--- What to produce ---
How do the records below read from their first line through the line containing "return -1.115 +"? Write those lines out exactly.

--- Data shown ---
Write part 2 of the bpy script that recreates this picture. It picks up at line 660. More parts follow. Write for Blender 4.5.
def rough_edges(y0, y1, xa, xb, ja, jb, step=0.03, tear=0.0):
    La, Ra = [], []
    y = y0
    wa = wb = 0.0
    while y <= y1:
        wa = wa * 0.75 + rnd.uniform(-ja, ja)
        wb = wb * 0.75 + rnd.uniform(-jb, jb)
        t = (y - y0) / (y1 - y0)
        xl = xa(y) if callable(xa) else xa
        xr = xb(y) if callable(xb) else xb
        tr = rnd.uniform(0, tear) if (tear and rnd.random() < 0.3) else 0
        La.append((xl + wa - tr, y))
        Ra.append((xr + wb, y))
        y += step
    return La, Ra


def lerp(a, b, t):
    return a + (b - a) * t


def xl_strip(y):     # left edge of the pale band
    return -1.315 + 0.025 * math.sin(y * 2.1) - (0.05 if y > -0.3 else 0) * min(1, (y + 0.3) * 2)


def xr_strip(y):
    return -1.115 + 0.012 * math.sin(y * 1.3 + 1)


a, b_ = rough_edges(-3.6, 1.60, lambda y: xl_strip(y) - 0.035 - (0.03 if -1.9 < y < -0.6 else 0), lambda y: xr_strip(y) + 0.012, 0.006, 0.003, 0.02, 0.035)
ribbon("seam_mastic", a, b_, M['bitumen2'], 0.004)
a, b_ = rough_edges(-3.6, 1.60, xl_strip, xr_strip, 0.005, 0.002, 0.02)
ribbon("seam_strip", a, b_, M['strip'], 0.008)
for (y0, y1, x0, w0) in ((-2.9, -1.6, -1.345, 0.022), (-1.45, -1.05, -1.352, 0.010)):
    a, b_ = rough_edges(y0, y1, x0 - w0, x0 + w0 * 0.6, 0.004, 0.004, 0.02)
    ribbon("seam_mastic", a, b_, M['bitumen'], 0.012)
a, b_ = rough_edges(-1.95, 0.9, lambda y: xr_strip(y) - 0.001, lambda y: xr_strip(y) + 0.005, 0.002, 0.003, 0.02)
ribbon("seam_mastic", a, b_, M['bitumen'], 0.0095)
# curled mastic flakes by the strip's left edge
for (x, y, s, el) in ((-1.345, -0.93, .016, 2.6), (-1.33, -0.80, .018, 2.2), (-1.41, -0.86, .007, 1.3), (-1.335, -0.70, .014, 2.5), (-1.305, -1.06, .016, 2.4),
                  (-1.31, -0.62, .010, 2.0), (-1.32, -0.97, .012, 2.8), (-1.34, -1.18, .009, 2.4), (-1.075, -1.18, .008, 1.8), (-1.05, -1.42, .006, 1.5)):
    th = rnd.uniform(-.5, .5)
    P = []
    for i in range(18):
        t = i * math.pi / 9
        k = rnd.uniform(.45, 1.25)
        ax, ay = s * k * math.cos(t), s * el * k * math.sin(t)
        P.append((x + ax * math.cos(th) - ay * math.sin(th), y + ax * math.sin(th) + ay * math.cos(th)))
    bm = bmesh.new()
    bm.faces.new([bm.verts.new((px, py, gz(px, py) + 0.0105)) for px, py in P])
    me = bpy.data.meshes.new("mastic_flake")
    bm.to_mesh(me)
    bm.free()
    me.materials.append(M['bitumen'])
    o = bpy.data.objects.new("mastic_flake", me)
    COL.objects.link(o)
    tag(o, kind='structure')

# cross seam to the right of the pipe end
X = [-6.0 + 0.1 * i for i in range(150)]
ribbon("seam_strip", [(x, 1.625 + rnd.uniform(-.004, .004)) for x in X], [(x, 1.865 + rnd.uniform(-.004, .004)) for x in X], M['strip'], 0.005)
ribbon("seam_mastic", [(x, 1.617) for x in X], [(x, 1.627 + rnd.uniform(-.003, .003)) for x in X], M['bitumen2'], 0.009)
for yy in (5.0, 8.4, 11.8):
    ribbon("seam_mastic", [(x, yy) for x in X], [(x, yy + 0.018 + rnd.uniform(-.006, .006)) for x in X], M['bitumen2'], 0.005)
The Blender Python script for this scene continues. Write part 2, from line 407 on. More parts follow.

--- Response to the exercise ---
Write part 2 of the bpy script that recreates this picture. It picks up at line 660. More parts follow. Write for Blender 4.5.
def rough_edges(y0, y1, xa, xb, ja, jb, step=0.03, tear=0.0):
    La, Ra = [], []
    y = y0
    wa = wb = 0.0
    while y <= y1:
        wa = wa * 0.75 + rnd.uniform(-ja, ja)
        wb = wb * 0.75 + rnd.uniform(-jb, jb)
        t = (y - y0) / (y1 - y0)
        xl = xa(y) if callable(xa) else xa
        xr = xb(y) if callable(xb) else xb
        tr = rnd.uniform(0, tear) if (tear and rnd.random() < 0.3) else 0
        La.append((xl + wa - tr, y))
        Ra.append((xr + wb, y))
        y += step
    return La, Ra


def lerp(a, b, t):
    return a + (b - a) * t


def xl_strip(y):     # left edge of the pale band
    return -1.315 + 0.025 * math.sin(y * 2.1) - (0.05 if y > -0.3 else 0) * min(1, (y + 0.3) * 2)


def xr_strip(y):
    return -1.115 + 0.012 * math.sin(y * 1.3 + 1)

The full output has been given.